My experience from having built and tuned motors with single and dual plugs is that a wider gap DOES improve combustion at low throttle and low rpm. And while widening the gap does induce very minor retard of the spark timing on the order of nano-seconds, the effect is well outside the rhealm of significance for any ignition system with electronic control as it will automatically find the right timing.
The tradeoff to a wider gap however comes at higher throttle. It essentially boils down to whether the ignition system can reliably push a spark through the compressed mixture which is more dense with the higher throttle opening. (Greater mass increases resistance.) The manufacturers set their spark gap specifications based on the expected output of the motor and ignition system. In other words, the exact same motor setup to produce 'x' horsepower efficiently will need a smaller spark gap to produce more power, and can use a larger gap to produce less.

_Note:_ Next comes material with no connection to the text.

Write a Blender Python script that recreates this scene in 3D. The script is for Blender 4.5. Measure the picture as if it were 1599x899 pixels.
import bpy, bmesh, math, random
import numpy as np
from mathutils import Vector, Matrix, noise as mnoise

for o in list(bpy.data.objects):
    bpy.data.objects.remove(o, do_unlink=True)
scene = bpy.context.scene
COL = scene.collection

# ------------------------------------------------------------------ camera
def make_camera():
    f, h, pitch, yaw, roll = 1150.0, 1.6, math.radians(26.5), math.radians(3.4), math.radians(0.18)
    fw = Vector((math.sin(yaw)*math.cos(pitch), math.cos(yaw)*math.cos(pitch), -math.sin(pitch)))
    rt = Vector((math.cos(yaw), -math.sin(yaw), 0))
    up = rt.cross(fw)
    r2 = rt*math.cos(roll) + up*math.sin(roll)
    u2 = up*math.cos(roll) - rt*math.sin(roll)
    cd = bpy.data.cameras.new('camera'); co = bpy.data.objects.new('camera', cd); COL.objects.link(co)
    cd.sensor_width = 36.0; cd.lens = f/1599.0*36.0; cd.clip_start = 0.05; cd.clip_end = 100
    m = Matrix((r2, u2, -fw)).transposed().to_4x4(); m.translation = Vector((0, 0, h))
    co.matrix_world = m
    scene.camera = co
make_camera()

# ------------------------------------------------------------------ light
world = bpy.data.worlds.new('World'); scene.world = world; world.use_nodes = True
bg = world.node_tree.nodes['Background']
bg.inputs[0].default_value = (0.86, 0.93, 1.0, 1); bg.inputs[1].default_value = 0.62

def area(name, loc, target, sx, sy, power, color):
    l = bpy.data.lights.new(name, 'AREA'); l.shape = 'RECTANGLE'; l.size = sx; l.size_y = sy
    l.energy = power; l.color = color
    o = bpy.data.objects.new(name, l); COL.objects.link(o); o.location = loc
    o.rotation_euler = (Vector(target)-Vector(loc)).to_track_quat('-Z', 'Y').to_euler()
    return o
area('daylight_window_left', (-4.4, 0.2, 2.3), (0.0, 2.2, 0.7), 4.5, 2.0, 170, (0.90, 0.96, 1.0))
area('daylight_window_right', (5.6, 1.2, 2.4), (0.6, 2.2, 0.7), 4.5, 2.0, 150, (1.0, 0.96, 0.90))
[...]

I fully explored this when I had built my 1.6L Isuzu motor to produce close to 400HP. The manufacturers original spark gap specification was for .032", but anything over 220HP or so produced allot of misfires and severly limited output. After dropping the gap to .025", the motor easily produced power throughout the entire range. Doing this degraded idle performance very slightly with a very rare miss occurring, but it was the tradeoff I had to make in the absence of upgrading the spark energy available.
So the question really boils down to how widening the gap affects your acceleration. I say widen it and see what happens. It won't damage your ignition, and probably won't hurt your plugs unless the clearance to the piston is really tight - in which case they will be automatically regapped for you.